• Stated problem:
Take the listing from its first line through the line that contains "col = scene.collection" and please retype those lines exactly, leaving out the pictures.

**** Data block ****

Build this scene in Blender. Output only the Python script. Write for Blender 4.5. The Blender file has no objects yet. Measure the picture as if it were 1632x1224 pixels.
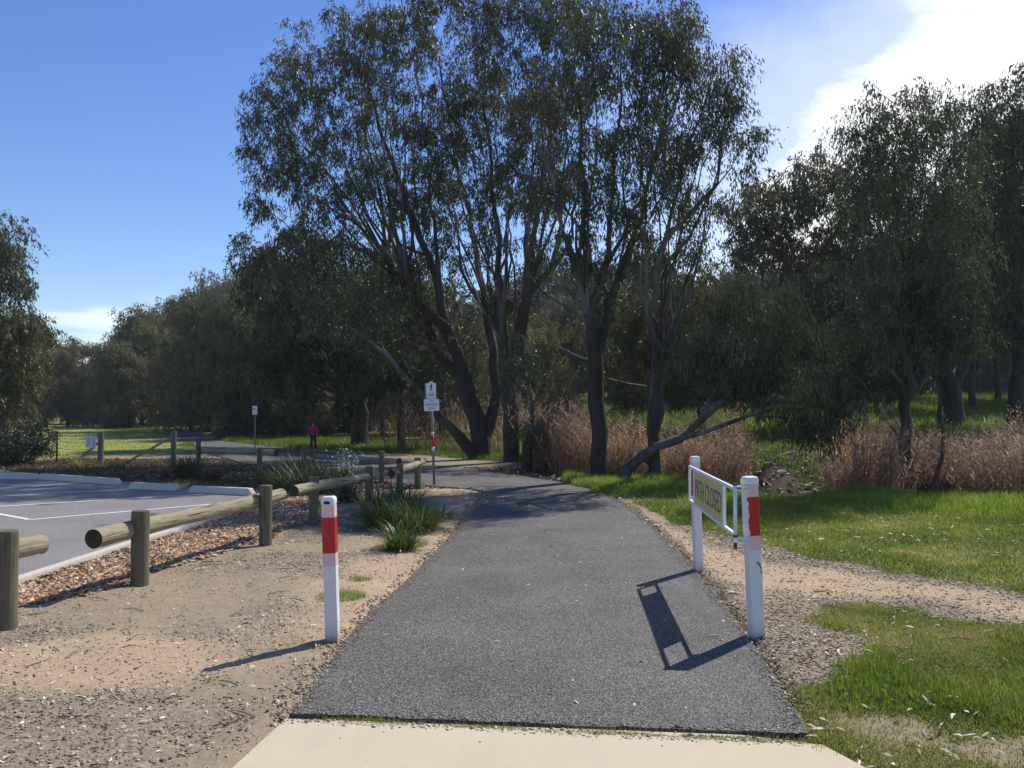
import bpy, math, random
import numpy as np
from mathutils import Vector

PI = math.pi
rng = np.random.default_rng(7)
random.seed(7)
scene = bpy.context.scene
col = scene.collection

# ------------------------------------------------------------------ survey helpers
F, CX, CY, HZ, EYE = 1368.0, 816.0, 612.0, 650.0, 1.6
HAZE = .0005
TH = math.atan((HZ - CY) / F)


def ray(px, py):
    u, v = (px - CX) / F, (CY - py) / F
    return np.array([u, math.cos(TH) - v * math.sin(TH), math.sin(TH) + v * math.cos(TH)])


def P(px, py, d):
    r = ray(px, py)
    return np.array([0, 0, EYE]) + r * (d / r[1])


def G(px, py, z=0.0):
    r = ray(px, py)
    return np.array([0, 0, EYE]) + r * ((z - EYE) / r[2])


def G2(px, py, z=0.0):
    g = G(px, py, z)
    return (float(g[0]), float(g[1]))


# ------------------------------------------------------------------ numeric helpers
def sst(a, b, x):
    t = np.clip((np.asarray(x, float) - a) / (b - a), 0, 1)
    return t * t * (3 - 2 * t)


_tab = np.random.default_rng(3).random((256, 256))


def vnoise(x, y, s=1.0):
    x = np.asarray(x, float) * s + 1000.37
    y = np.asarray(y, float) * s + 1000.71
    xi, yi = np.floor(x).astype(int), np.floor(y).astype(int)
    fx, fy = x - xi, y - yi
    fx = fx * fx * (3 - 2 * fx)
    fy = fy * fy * (3 - 2 * fy)
    a = _tab[xi & 255, yi & 255]
    b = _tab[(xi + 1) & 255, yi & 255]
    c = _tab[xi & 255, (yi + 1) & 255]
    d = _tab[(xi + 1) & 255, (yi + 1) & 255]
    return (a * (1 - fx) + b * fx) * (1 - fy) + (c * (1 - fx) + d * fx) * fy


def fbm(x, y, s=1.0, o=4):
    r, a, t = 0, 1.0, 0
    for i in range(o):
        r = r + a * vnoise(x + 17 * i, y - 9 * i, s)
        t += a
        a *= .5
        s *= 2.03
    return r / t


def sdf(poly, x, y):
    """signed distance to a polygon, positive inside"""
    x = np.asarray(x, float)
    y = np.asarray(y, float)
    d2 = np.full(x.shape, 1e18)
    ins = np.zeros(x.shape, bool)
    n = len(poly)
    for i in range(n):
        ax, ay = poly[i]
        bx, by = poly[(i + 1) % n]
        ex, ey = bx - ax, by - ay
        wx, wy = x - ax, y - ay
        t = np.clip((wx * ex + wy * ey) / (ex * ex + ey * ey + 1e-12), 0, 1)
        d2 = np.minimum(d2, (wx - ex * t) ** 2 + (wy - ey * t) ** 2)
        c = ((ay > y) != (by > y))
        xs = ax + (y - ay) * ex / (ey if abs(ey) > 1e-12 else 1e-12)
        ins ^= (c & (x < xs))
    d = np.sqrt(d2)
    return np.where(ins, d, -d)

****

• Correct response:
Build this scene in Blender. Output only the Python script. Write for Blender 4.5. The Blender file has no objects yet. Measure the picture as if it were 1632x1224 pixels.
import bpy, math, random
import numpy as np
from mathutils import Vector

PI = math.pi
rng = np.random.default_rng(7)
random.seed(7)
scene = bpy.context.scene
col = scene.collection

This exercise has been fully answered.